A MEMÓRIA À LUZ DO FÓSFORO – Rua Ataléia, de André Novais Oliveira
por Leandro Silva Lopes
É quase sempre de onde pisa o pertencimento de André Novais Oliveira que enxergamos seus filmes. É muito de Contagem, Região Metropolitana de Belo Horizonte. O que assistimos é fruto de como ele percebe o seu próprio território, suas raízes e lembranças. Um realizador das belezas que só as insignificâncias rotineiras são capazes de proporcionar.
Podemos percebê-lo assim a partir da sessão Diálogos: André Novais, composta pelos filmes Fantasmas (2010), Domingo (2011), Pouco mais de um mês (2013), Quintal (2015) e Rua Ataléia (2021).
Nome conhecido no circuito de festivais brasileiros, André já esteve na Quinzena dos Realizadores do Festival de Cannes em duas oportunidades, além de já ter sido citado na revista francesa Cahiers du Cinéma. É sócio da produtora Filmes de Plástico, uma das mais férteis produtoras do audiovisual brasileiro da atualidade.

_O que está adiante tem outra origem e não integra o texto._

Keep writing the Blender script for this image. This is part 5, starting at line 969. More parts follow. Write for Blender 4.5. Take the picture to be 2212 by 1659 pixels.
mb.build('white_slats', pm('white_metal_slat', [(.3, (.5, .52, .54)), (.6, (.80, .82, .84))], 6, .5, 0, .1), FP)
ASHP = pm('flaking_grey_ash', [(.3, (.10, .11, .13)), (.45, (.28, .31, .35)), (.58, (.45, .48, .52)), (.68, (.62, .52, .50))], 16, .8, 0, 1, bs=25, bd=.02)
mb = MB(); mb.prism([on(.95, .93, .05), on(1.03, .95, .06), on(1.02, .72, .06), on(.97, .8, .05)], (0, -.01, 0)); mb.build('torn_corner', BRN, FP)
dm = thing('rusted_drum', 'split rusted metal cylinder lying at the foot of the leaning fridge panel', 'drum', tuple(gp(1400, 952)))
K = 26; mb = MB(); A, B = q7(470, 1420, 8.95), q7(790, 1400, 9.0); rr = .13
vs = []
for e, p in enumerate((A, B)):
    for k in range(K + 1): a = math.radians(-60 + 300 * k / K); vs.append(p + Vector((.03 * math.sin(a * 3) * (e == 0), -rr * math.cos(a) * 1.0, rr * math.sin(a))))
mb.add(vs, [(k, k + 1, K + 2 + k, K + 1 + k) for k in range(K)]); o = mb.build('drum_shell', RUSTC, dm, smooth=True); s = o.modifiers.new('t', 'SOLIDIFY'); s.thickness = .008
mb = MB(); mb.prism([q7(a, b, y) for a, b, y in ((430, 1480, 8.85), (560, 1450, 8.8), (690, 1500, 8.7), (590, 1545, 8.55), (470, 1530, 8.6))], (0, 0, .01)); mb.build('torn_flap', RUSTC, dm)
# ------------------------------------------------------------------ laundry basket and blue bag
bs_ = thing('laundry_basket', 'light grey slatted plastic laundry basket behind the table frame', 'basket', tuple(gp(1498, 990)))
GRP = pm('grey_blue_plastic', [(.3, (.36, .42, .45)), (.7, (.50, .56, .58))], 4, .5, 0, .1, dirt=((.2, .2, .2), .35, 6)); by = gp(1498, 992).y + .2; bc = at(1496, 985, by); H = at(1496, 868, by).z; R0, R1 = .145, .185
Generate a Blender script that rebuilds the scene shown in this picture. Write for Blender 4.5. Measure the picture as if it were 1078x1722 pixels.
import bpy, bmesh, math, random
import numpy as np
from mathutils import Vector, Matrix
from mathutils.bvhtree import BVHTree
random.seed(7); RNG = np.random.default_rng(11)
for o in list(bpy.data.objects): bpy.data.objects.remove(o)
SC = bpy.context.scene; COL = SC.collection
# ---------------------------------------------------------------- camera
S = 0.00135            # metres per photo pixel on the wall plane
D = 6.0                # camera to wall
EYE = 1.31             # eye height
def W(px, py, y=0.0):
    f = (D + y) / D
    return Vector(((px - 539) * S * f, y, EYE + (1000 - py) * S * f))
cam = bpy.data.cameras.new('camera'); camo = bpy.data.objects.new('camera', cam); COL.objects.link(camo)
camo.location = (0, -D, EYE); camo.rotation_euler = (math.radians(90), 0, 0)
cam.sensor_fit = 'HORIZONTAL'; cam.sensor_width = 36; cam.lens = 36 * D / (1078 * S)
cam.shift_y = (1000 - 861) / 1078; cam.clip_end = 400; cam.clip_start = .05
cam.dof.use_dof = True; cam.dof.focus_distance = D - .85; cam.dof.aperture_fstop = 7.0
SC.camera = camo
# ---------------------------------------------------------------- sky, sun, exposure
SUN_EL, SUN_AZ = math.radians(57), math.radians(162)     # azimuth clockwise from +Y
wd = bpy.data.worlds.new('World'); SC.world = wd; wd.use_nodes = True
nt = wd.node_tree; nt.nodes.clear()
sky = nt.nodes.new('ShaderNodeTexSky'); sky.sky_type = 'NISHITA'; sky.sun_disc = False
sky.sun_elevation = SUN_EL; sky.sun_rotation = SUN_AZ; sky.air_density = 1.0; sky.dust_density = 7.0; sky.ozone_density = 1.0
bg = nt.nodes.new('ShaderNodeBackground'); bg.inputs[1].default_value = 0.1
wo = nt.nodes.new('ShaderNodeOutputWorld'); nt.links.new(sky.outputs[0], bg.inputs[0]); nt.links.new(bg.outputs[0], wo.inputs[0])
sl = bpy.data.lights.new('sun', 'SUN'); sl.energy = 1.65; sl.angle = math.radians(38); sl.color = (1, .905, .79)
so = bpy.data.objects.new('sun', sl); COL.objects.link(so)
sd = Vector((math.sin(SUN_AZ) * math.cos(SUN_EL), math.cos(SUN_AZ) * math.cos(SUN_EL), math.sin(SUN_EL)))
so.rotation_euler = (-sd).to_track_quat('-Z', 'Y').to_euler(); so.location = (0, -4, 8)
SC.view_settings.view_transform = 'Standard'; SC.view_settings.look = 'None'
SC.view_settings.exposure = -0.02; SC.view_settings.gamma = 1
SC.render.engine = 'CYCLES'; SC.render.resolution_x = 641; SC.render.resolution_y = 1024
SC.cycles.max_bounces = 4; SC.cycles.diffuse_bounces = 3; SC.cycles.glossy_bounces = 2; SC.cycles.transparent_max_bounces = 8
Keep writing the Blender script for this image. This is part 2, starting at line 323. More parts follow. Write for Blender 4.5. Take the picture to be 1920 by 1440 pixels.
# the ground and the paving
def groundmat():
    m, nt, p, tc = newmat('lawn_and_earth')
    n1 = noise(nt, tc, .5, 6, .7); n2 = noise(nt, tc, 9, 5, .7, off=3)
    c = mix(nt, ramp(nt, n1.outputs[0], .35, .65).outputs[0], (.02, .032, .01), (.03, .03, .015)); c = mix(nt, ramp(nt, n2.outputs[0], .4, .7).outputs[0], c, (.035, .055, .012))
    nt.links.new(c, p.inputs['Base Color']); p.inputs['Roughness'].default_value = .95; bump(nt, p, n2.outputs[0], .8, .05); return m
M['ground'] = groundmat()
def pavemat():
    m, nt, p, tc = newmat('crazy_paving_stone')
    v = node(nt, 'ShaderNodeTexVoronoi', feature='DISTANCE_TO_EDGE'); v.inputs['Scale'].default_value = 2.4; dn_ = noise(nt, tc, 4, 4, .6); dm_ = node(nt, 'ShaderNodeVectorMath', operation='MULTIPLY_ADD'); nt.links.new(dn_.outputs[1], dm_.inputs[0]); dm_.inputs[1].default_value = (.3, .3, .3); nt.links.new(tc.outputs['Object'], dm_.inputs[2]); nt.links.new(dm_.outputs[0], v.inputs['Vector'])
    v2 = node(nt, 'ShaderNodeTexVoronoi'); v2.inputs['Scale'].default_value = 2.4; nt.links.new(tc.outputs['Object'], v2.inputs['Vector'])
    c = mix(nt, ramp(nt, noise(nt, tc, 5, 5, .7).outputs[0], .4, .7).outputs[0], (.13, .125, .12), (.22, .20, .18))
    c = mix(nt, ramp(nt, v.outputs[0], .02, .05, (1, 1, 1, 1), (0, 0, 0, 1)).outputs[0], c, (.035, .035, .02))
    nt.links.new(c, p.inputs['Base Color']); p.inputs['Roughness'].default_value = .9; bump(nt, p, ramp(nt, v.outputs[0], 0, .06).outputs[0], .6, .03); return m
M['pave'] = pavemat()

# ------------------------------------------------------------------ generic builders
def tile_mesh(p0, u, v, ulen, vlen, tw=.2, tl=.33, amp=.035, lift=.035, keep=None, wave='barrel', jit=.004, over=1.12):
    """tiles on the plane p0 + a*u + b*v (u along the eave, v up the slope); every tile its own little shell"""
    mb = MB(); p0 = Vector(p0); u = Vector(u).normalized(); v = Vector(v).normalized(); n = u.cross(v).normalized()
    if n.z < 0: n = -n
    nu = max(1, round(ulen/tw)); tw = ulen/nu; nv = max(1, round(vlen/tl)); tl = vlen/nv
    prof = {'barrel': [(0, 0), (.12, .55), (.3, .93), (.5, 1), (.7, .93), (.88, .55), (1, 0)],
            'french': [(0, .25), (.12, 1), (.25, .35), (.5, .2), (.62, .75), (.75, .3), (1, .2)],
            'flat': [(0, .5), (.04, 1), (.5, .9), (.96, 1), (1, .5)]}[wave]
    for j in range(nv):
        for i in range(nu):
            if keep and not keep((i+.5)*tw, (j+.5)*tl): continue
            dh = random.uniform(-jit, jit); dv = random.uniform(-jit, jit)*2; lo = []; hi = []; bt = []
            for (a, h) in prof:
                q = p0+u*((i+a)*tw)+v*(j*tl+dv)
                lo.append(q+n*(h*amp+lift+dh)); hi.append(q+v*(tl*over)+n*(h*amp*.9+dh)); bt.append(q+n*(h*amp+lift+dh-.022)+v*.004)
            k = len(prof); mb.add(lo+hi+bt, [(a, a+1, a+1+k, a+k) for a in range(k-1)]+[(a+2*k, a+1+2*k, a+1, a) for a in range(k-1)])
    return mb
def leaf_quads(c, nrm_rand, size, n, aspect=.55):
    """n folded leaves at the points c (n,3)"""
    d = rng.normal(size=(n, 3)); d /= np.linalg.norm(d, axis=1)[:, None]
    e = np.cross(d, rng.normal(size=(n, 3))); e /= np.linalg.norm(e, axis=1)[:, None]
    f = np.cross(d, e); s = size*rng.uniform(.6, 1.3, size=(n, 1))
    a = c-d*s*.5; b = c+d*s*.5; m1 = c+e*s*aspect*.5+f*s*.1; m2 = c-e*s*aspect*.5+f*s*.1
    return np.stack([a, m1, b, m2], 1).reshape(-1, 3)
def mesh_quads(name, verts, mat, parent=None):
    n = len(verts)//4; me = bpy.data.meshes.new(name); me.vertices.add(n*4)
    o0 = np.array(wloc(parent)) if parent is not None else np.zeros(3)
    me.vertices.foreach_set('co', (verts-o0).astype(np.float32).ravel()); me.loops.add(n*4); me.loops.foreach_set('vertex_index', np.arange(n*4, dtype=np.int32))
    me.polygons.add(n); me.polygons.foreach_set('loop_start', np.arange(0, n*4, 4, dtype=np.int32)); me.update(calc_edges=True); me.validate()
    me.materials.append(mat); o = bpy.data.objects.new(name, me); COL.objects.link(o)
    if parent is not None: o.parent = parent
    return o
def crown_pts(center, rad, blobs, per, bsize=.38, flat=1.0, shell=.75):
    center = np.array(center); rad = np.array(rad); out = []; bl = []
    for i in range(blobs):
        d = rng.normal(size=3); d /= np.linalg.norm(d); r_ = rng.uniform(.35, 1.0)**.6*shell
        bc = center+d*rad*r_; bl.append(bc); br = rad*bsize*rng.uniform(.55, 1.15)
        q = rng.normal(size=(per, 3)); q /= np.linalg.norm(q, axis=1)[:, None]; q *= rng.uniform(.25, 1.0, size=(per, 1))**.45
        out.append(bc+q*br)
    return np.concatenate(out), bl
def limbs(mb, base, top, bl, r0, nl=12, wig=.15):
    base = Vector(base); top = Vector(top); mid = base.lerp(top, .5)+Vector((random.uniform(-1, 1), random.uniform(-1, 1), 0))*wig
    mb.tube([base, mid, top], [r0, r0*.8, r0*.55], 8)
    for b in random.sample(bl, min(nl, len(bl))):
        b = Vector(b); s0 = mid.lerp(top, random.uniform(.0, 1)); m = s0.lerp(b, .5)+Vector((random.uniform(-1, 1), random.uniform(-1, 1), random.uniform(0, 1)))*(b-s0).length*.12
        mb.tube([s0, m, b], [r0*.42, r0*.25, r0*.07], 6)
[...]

Nesta sessão, sobretudo, em seu último trabalho, Rua Ataléia, descobrimos o porquê. André filma o seu mundo comum, desafiando a escuridão e propondo, por meio de sua câmera, um filme à luz de fósforos, descortinando um costumeiro social das regiões periféricas de um Brasil desigual, transformando a precariedade em poesia. Dito isto, é preciso atenção: nada é somente belo. O tanto que há de poético, há de político.
O desafio da impossibilidade da escuridão por si só poderia desencadear discussões em torno dos contrastes sociais, desvelando políticas que maximizam a precariedade e minimizam o acesso de alguns. Podemos falar isso da energia intermitente, mas também dos equipamentos. As câmeras que filmam Contagem não são as mesmas que filmam Lourdes, bairro da zona sul da capital mineira.
Filmando seus próprios pais, André promove um resgate de um pertencimento, de uma família que resiste e se empodera por meio das suas memórias. Seu irmão, Renato, tenta fazer uma leitura improvável no escuro. Ouvimos e quase não vemos sua mãe, Maria José, lembrando suas religiosidades e pensando em seus ancestrais enquanto faz “qualquer coisa”, como solicita o filho-diretor. Voltamos a vê-la, agora ao lado do marido Norberto à luz de velas, despindo alguns passados por meio do resgate fotográfico no folhear dos álbuns. São seus lugares de idas e vindas, como a própria feitura fílmica, na qual as cenas são capturadas em 2011, mas só montadas em 2021. O que é rever o que se fez dez anos depois? São as rememorações de uma família que habita as rotinas e que, com pouca luz, a fósforo, resiste no que há de belo nas banalidades do sempre: o ato de viver.